Как идти, когда нет сил. Как зажигать огонь, когда он не хочет разгораться.
Как вдохновлять людей, которые ждут этого, когда твой мир рассыпается в пух и прах.
Если ты умеешь только одно, придумывать путешествия в прекрасные зачарованные миры, а в это время настоящее расползается, выскальзывает из-под ног, и нет опоры.
Надо утешать, надо развлекать, надо вести за собой в прекрасное неизведанное. А если его просто нет? И никто не может помочь, потому что старые друзья умерли, или пропали, или не отвечают на звонки.

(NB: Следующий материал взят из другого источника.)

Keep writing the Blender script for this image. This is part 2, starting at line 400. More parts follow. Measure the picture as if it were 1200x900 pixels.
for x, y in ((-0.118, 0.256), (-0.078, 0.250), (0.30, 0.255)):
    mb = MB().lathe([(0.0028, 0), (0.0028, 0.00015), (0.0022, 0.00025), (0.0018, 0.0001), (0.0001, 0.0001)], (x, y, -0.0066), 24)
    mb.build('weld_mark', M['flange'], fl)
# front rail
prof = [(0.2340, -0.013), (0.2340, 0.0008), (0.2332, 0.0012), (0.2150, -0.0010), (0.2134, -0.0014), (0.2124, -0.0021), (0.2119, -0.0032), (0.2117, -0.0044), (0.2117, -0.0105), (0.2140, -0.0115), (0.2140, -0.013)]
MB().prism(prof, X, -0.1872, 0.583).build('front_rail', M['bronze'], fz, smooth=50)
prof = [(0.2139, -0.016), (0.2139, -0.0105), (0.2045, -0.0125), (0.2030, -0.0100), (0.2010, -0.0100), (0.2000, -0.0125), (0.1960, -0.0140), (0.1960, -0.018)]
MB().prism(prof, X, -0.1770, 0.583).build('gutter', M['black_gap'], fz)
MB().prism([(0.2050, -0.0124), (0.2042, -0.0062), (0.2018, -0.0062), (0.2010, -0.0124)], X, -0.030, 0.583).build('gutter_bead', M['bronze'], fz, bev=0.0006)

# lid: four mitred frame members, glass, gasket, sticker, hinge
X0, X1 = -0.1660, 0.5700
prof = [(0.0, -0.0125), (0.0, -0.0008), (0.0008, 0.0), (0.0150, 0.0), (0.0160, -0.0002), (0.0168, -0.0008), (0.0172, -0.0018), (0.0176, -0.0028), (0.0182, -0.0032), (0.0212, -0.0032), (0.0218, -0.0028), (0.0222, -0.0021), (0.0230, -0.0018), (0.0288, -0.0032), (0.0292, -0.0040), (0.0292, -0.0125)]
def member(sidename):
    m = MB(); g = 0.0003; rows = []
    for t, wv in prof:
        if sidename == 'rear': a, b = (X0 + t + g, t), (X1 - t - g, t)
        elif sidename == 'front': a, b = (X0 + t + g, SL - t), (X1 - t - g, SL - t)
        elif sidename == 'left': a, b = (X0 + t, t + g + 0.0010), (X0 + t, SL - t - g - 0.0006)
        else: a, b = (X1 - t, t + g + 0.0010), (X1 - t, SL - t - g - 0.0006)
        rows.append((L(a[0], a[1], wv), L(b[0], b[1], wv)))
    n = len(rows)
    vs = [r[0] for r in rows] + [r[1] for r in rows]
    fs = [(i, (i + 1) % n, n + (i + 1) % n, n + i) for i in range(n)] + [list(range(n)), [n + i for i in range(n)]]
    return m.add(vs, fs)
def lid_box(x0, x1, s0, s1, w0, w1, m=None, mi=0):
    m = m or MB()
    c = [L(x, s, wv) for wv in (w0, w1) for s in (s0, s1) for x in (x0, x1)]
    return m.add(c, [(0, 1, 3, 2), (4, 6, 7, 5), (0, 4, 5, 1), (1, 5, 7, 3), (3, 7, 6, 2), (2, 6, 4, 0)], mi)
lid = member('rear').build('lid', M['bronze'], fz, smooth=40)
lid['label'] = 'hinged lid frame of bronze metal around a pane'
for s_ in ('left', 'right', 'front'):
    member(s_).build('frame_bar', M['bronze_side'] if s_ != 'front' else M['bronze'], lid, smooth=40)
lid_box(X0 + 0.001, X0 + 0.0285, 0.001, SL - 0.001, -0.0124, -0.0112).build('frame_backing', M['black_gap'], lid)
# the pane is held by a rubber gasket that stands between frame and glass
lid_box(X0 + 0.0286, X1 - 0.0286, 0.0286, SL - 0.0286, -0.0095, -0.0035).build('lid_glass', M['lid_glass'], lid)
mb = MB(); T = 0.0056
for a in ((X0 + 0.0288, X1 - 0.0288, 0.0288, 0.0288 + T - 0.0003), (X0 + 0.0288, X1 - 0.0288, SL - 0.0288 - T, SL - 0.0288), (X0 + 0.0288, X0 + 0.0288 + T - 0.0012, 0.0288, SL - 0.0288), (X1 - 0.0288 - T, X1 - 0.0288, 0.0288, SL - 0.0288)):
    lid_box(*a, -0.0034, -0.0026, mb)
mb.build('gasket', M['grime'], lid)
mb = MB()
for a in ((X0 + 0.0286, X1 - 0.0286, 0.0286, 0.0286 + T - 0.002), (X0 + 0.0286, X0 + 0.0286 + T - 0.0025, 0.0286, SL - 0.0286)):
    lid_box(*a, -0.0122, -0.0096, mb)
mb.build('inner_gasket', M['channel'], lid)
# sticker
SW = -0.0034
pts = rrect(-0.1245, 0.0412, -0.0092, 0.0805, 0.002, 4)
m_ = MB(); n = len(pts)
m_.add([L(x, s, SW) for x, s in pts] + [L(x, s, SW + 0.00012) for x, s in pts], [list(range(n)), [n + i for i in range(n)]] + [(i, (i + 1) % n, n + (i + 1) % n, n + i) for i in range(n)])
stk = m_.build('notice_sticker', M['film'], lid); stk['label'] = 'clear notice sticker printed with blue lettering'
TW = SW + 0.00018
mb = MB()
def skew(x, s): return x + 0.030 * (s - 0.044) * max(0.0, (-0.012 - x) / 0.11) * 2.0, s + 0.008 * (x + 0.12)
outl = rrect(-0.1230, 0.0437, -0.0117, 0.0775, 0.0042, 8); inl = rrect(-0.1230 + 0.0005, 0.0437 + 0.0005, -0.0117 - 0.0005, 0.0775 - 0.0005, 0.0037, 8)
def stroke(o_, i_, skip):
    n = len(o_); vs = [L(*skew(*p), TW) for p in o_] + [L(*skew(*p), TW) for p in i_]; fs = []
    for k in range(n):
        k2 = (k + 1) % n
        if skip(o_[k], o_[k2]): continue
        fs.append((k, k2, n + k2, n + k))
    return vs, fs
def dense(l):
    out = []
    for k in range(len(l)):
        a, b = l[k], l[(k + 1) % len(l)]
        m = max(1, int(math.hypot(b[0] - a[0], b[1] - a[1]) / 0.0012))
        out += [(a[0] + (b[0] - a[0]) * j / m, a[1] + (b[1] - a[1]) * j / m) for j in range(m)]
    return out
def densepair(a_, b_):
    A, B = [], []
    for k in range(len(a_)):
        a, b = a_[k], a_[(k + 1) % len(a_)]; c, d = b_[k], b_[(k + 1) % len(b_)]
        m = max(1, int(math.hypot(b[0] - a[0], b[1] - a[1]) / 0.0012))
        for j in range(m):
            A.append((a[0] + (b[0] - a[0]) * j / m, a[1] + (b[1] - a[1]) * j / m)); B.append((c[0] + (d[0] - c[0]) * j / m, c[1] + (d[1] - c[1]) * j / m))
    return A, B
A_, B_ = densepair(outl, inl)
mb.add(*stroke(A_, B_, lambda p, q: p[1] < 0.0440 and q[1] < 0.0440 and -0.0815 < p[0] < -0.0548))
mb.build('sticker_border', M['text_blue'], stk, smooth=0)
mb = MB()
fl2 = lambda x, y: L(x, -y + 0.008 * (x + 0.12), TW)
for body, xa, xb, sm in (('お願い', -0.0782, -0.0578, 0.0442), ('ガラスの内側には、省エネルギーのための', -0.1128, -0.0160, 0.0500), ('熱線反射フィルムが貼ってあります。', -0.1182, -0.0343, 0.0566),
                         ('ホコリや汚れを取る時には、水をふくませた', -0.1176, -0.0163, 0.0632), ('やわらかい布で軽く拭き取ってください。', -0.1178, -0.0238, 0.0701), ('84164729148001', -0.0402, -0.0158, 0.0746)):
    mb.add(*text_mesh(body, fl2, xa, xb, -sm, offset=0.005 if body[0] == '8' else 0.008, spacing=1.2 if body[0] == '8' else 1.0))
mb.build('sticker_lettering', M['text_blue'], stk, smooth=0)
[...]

И цепляешься за привычные названия улиц, городов, номера телефонов, а они оказываются не тем, чем были. Берёшь за руку старого друга, а он уезжает-уезжает – уходит так далеко, что растворяется в бесконечности высоты, куда искал дорогу.
Просишь о поддержке того, кто должен знать, кто старше и значительнее, а ему пора домой, и надежда исчезает.
Маленькая девочка ждет твоей волшебной сказки, а ты можешь говорить только о смерти самого дорогого, поэта, Пушкина. Потому что эта гибель не оставляет никак, невозможно с ней смириться.
Девочка берет тебя за руку, и раз, и другой, и доверяя тебе, ныряет на самое дно, чтобы разузнать что там, но ты же знаешь, что этого не стоит делать.
Ты вышел в дорогу, когда ей было шесть, и не успел оглянуться, как ей стало двадцать шесть. Как жить в таком мире, как его любить, как не отчаяться и не сдаться.
Как продолжать работать, работать и работать, нести свой крест и веровать, как не бояться своего синдрома.